Let $a ; b ; c > 0$ such that $a+b+c=3$
Prove: $P=\dfrac{a}{b}+\dfrac{b}{c}+\dfrac{c}{a}+\dfrac{6abc}{ab+bc+ca} \geq 5$
I tried: $\dfrac{a}{b}+\dfrac{b}{c}+\dfrac{c}{a}=\dfrac{a^2c+b^2a+c^2b}{abc}=\dfrac{(a^2c+b^2a+c^2b)(c+a+b)}{3abc} \geq \dfrac{(ab+bc+ca)^2}{3abc}$ Then: $P \geq \dfrac{(ab+bc+ca)^2}{3abc}+\dfrac{6abc}{ab+bc+ca}$
But I think it's a wrong way, cuz $\dfrac{(ab+bc+ca)^2}{3abc}$ seems too weak.
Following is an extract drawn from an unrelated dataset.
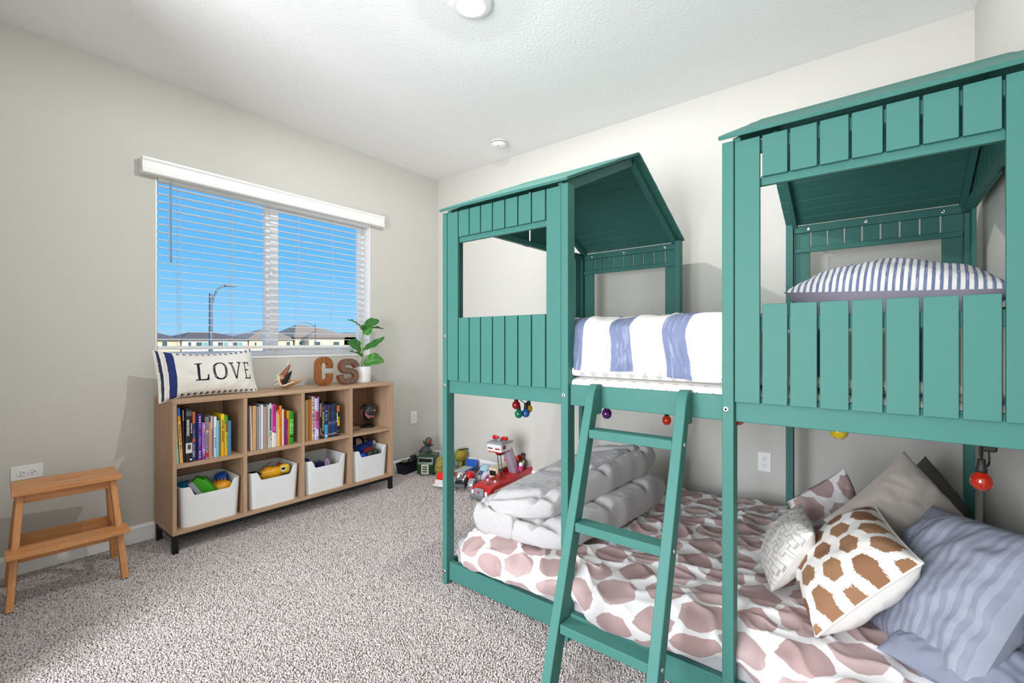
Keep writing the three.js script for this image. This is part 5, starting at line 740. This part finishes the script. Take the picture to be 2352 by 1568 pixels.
{ // upper mattress with a dotted sheet
  const o = thing('mattress_topper', 'white mattress topper in a dotted sheet on the upper bunk under the striped comforter', 'mattress');
  const dot = ctex(1024, 512, (x, w, h) => { x.fillStyle = '#e9e7e3'; x.fillRect(0, 0, w, h); x.fillStyle = '#2e2a2a'; const n = 14; for (let i = 0; i < n; i++) for (let j = 0; j < 6; j++) { const cx = (i + (j % 2) * .5 + .25) * w / n, cy = (j + .5) * h / 6; for (let k = 0; k < 6; k++) { const a = k * Math.PI / 3 + .5; x.beginPath(); x.arc(cx + Math.cos(a) * 11, cy + Math.sin(a) * 11, 2.6, 0, 7); x.fill(); } x.beginPath(); x.arc(cx, cy, 2.6, 0, 7); x.fill(); } });
  const dm = std('#ffffff', 0.9, { map: dot, bumpMap: linen, bumpScale: 0.0004 });
  const layer = (y0, y1, xf) => { const g = surf((u, v) => { const a = u * Math.PI * 2, c = Math.cos(a), s = Math.sin(a), n = 0.09, sg = (q) => Math.sign(q) * Math.pow(Math.abs(q), n), t = v * Math.PI, rr2 = Math.pow(Math.sin(t), 0.18), yy = -Math.cos(t); return [lerp(xf, -0.225, sg(c) * rr2 * 0.5 + 0.5), lerp(y0, y1, Math.sign(yy) * Math.pow(Math.abs(yy), 0.7) * 0.5 + 0.5) + 0.004 * nz(u * 40, v * 6, 2), 2.713 + sg(s) * rr2 * 0.945]; }, 260, 16); const p = g.attributes.position, uv = g.attributes.uv; for (let i = 0; i < uv.count; i++) uv.setXY(i, p.getZ(i) / 0.71, (p.getY(i) + p.getX(i)) / 0.3); g.index.array.reverse(); g.computeVertexNormals(); return g; };
  part('lower_layer', layer(0.962, 1.03, -1.517), dm, o); part('upper_layer', layer(1.02, 1.075, -1.514), dm, o);
  // striped linen comforter
  const st = ctex(1024, 256, (x, w, h) => { const bw = w / 9.3; x.fillStyle = '#ebe9e4'; x.fillRect(0, 0, w, h); const m = 0.203 / 1.9 * w, b = 0.0845 / 1.9 * w, off = ((2.3855 - 1.77) / 1.9 % (0.203 / 1.9)) * w; for (let k = -1; k < 11; k++) { x.fillStyle = '#6d7794'; x.fillRect(off + k * m, 0, b, h); for (let i = 0; i < 260; i++) { x.fillStyle = `rgba(${hash(i, k) > .5 ? '225,228,238' : '70,78,112'},.13)`; x.fillRect(off + k * m + hash(i, k + 2) * b, hash(i, k + 9) * h, 2 + hash(i, 4) * 3, 14 * hash(i, 6)); } } });
  const sm = std('#ffffff', 0.9, { map: st, bumpMap: linen, bumpScale: 0.0005 });
  const L = 1.78, g = surf((u, v) => {
    const z = lerp(1.775, 3.672, u), t = v * L; let x, y, q = 0;
    const out = 0.026 * smooth(2.42, 2.47, z) * smooth(3.0, 2.95, z);
    if (t < 0.17) { q = 1; const a = t / 0.17; x = -1.494 - 0.006 * Math.sin(a * 3.1); y = lerp(1.048, 1.195, a); }
    else if (t < 0.33) { const a = (t - 0.17) / 0.16 * Math.PI / 2; q = 1 - a / 1.6; x = -1.41 - Math.cos(a) * 0.084; y = 1.195 + Math.sin(a) * 0.066; }
    else { x = -1.41 + (t - 0.33) * 0.81; y = 1.261 + (x + 1.41) * 0.03; }
    const mid = smooth(2.42, 2.47, z) * smooth(3.0, 2.95, z), head = smooth(3.02, 3.14, z), k = folds(z * 2, t * 1.6, 6.3);
    y += (0.012 * k - 0.004) * (1 - 0.6 * q) + 0.01 * fbm(z * 4, t * 3, 3) * (1 - q) - head * 0.03 + (v < 0.02 ? 0.008 * Math.sin(z * 8) + 0.012 * nz(z * 5, 3) : 0);
    x -= q * (0.014 * folds(z * 2.4, t * 2.2, 1.3) + 0.004 * nz(z * 14, t * 6)) * (1 - 0.6 * (1 - mid));
    x -= q * out; return [x, y, z + q * 0.012 * Math.sin(t * 14 + z * 5)];
  }, 300, 130);
  g.computeVertexNormals(); 
  const c = single('comforter', 'white linen comforter with broad dusty blue stripes on the upper bunk', 'comforter', g, sm);
}
{ // folded fleece comforter on the lower bunk: a soft slab folded over itself
  const fluff = dtex(512, 512, (x, y) => { const v = pn(x, y, 60, 60) * 0.7 + pn(x, y, 130, 130, 3) * 0.7; return [clamp(128 + v * 130, 0, 255)]; }, false, [3, 3]);
  const fleece = phys('#b9b7b6', 1.0, { bumpMap: fluff, bumpScale: 0.003, sheen: 0.6, sheenColor: new THREE.Color('#d9dbe2'), sheenRoughness: 0.6 });
  const o = thing('folded_blanket', 'thick light grey fleece comforter folded in a heap on the lower bunk', 'blanket');
  // quad corners (front-left, front-right, back-right, back-left) with a bottom and top height each
  const slab = (C, quilt, sd, edgeP = 0.34) => {
    const bil = (a, b, k) => lerp(lerp(C[0][k], C[1][k], b), lerp(C[3][k], C[2][k], b), a);
    const side = (s) => surf((u, v) => {
      // round the plan outline a little
      const a0 = u * 2 - 1, b0 = v * 2 - 1, kk = Math.sqrt(1 - 0.18 * b0 * b0), ll = Math.sqrt(1 - 0.18 * a0 * a0), a = (a0 * kk + 1) / 2, b = (b0 * ll + 1) / 2;
      const e = Math.pow(Math.max(0, 1 - Math.abs(a0) ** 9), edgeP) * Math.pow(Math.max(0, 1 - Math.abs(b0) ** 9), edgeP), yb = bil(a, b, 2), yt = bil(a, b, 3), mid = (yb + yt) / 2, h = (yt - yb) / 2;
      const X = bil(a, b, 0), Z = bil(a, b, 1), qd = Math.min(Math.abs(((a * quilt + 0.35 + 0.15 * nz(b * 2, sd)) % 1) - 0.5), Math.abs(((b * quilt * 0.6 + 0.3 + 0.15 * nz(a * 2, sd + 3)) % 1) - 0.5)) * 2;
      const puff = s > 0 ? -0.03 * Math.exp(-qd * qd * 60) : 0, n = 0.008 * fbm(X * 6 + sd, Z * 6, s + sd, 2) + 0.0035 * nz(X * 45, Z * 45, sd) + 0.002 * nz(X * 95, Z * 95, sd) + 0.004 * folds(X * 1.6, Z * 1.6, sd);
      return [X + 0.008 * nz(Z * 9, mid * 9, sd), mid + s * (h * e + (puff + n) * e), Z + 0.008 * nz(X * 9, sd, mid * 9)];
    }, 90, 70);
    const t = side(1), b = side(-1); t.index.array.reverse(); t.computeVertexNormals(); return mergeVertices((() => { const m = merge([t, b]); m.deleteAttribute('normal'); return m; })(), 1e-4);
  };
  const fin = (g) => { g.computeVertexNormals(); const p = g.attributes.position, uv = g.attributes.uv; for (let i = 0; i < uv.count; i++) uv.setXY(i, p.getX(i) + p.getY(i) * 0.5, p.getZ(i) + p.getY(i)); return g; };
  part('lower_fold', fin(slab([[-1.48, 1.90, 0.27, 0.38], [-1.50, 2.36, 0.27, 0.40], [-0.55, 2.50, 0.28, 0.47], [-0.80, 2.08, 0.28, 0.45]], 3, 3.3)), fleece, o);
  part('upper_fold', fin(slab([[-1.51, 1.90, 0.345, 0.445], [-1.46, 2.28, 0.385, 0.50], [-0.57, 2.45, 0.46, 0.63], [-0.80, 2.10, 0.44, 0.60]], 2.6, 8.1)), fleece, o);
  part('rolled_edge', fin(slab([[-1.525, 1.885, 0.285, 0.435], [-1.50, 2.12, 0.285, 0.44], [-1.34, 2.12, 0.29, 0.44], [-1.34, 1.91, 0.29, 0.44]], 1, 5.7, 0.5)), fleece, o);
}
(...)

Suppose $c = \min \{a,b,c\},$ we have $$\dfrac{a}{b}+\dfrac{b}{c}+\dfrac{c}{a} -3 = \frac{(a-b)^2}{ab} + \frac{(a-c)(b-c)}{ac},$$ $$(a+b+c)(ab+bc+ca)-9abc = 2c(a-b)^2+(a+b)(a-c)(b-c).$$ We write the inequality as $$\dfrac{a}{b}+\dfrac{b}{c}+\dfrac{c}{a}+\dfrac{18abc}{(a+b+c)(ab+bc+ca)} \geqslant 5.$$ equivalent to $$\dfrac{a}{b}+\dfrac{b}{c}+\dfrac{c}{a} - 3 \geqslant 2\left[1 - \dfrac{9abc}{(a+b+c)(ab+bc+ca)}\right],$$ or $$\frac{(a-b)^2}{ab} + \frac{(a-c)(b-c)}{ac} \geqslant \frac{4c(a-b)^2}{(a+b+c)(ab+bc+ca)}+\frac{2(a+b)(a-c)(b-c)}{(a+b+c)(ab+bc+ca)},$$ or $$\left[\frac{1}{ab} - \frac{4c}{(a+b+c)(ab+bc+ca)}\right](a-b)^2 + \left[\frac{1}{ac} -\frac{2(a+b)}{(a+b+c)(ab+bc+ca)}\right](a-c)(b-c) \geqslant 0.$$ But $$(a+b+c)(ab+bc+ca) \geqslant 9abc \geqslant 4abc,$$ and $$\begin{aligned}(a+b+c)(ab+bc+ca) - 2ca(a+b) & \geqslant (a+b)(ab+bc+ca) - 2ca(a+b) \\&= (a+b)[a(b-c)+bc] \geqslant 0.\end{aligned}$$ The proof is completed.